Both candidates voted for an amendment considered by many to be a "poison pill" for reform in 2007.
Democratic presidential candidates Sen. Bernie Sanders and former Secretary of State Hillary Clinton are rehashing what happened when a 2007 comprehensive immigration reform bill failed in the Senate.
Democratic presidential candidates Sen. Bernie Sanders and former Secretary of State Hillary Clinton are rehashing what happened when a 2007 comprehensive immigration reform bill failed in the Senate.
Scott Olson/Getty Images

As they fight for the Latino vote in Nevada and elsewhere, the Clinton and Sanders campaigns are sparring over an immigration reform vote that took place nine years ago.
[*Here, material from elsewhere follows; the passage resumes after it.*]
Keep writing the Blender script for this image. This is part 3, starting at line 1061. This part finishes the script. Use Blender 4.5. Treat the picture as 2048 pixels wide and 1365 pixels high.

To hear former Secretary of State and New York Sen. Hillary Clinton tell it, the matter is uncomplicated: She and then-Sen. Barack Obama supported the bill, while Sen. Bernie Sanders (I-Vt.) did not.

That is true of the final vote for the 2007 bill led by then-Sen. Ted Kennedy (D-Mass.), which would have allowed undocumented immigrants to gain legal status, created a temporary worker program and strengthened border security and enforcement against employers who hired unauthorized workers.

"I think Ted Kennedy had a very clear idea about what needed to be done," Clinton said at the most recent Democratic debate. "And I was proud to stand with him and support it."

Along the way, though, she and Obama didn't always stand with Kennedy, and how the legislation died is more complicated than just the final vote. The bill began its tortured march toward death when most Democrats -- including Clinton, Obama and Sanders -- went against Kennedy and supported an amendment that changed the legislation's guest-worker provisions.

The addition was referred to at the time as what's known on the Hill as a "poison pill" -- an unpalatable provision tacked onto a bill that is intended to kill it. The amendment Obama, Clinton and Sanders succeeded in adding threatened the bill's Republican and business support; Kennedy warned at the time that a vote for it would kill immigration reform.

It's not insignificant that Sanders opposed the 2007 immigration bill and Clinton supported it. Still, her frequent mentions of his vote, without mentioning her own role in the poison pill amendment, are a diversion, the Sanders campaign argued.

"The Hillary campaign keeps trying to divert attention from their non-existent plan and keeps pointing to 2007 when she in fact voted for the poison pill," said Arturo Carmona, national deputy political director for the Sanders campaign. "It's totally hypocritical."

The Clinton campaign argued that the final vote, not the amendments, is what counts.

“The difference between Hillary Clinton and Bernie Sanders is that Hillary Clinton voted for Senator Kennedy’s immigration reform bill in 2007 and Senator Sanders voted against it," spokeswoman Xochitl Hinojosa said in an email.

It's impossible to say whether the amendment truly killed the legislation -- given heavy GOP opposition to the entire bill, it's possible that it would have died regardless of the measure, which was sponsored by Democrat Byron Dorgan of North Dakota. Supporters of the amendment have said their goal was to improve the bill, not to kill its chances.

But supporters of the bill certainly thought at the time that the Dorgan amendment was a damaging one. Then-Sen. Jon Kyl (R-Ariz.), who was part of the immigration reform negotiations, knocked fellow Republican Jim DeMint in 2007 for voting "for the amendment to kill the bill," calling it "a poison pill."

After hearing that Obama would support the amendment, one lobbyist quipped while watching it on C-SPAN, "'Presidential candidate kills immigration bill' -- there's a headline for you." That comment from lobbyist Craig Silvertooth, who was working with the pro-reform and business-allied Essential Worker Immigration Coalition, was captured in the documentary "Last Best Chance."

Not all supporters agree on that point. America's Voice Director Frank Sharry, a longtime advocate also involved in the 2007 effort, said the idea that Obama and others wanted to sink the bill so they could use it politically was a "meme [the right] seized on for years to try to cover up for their own inability to muster support for a conservative Bush WH-drafted version of comprehensive reform."

Sharry said advocates "gave a green light to" the vote as a tactical move: Democrats would approve the amendment, and then later agree to drop it in exchange for also dropping another amendment they opposed.

"The ship finally went down, but not because of the Dorgan amendment, but because a conservative bill couldn't attract enough R votes," Sharry said in an email.

Sanders has consistently defended his vote against the bill, even as he seeks to bolster his pro-immigrant credentials. He defended the vote at last week's Democratic debate, after Clinton talked up her support for the 2007 immigration reform effort.

"I loved Ted Kennedy," Sanders replied. "But on this issue, when you have one of the large Latino organizations in America saying vote no, and you have the AFL-CIO saying vote no, and you have leading progressive Democrats, in fact, voting no, I don’t apologize for that vote."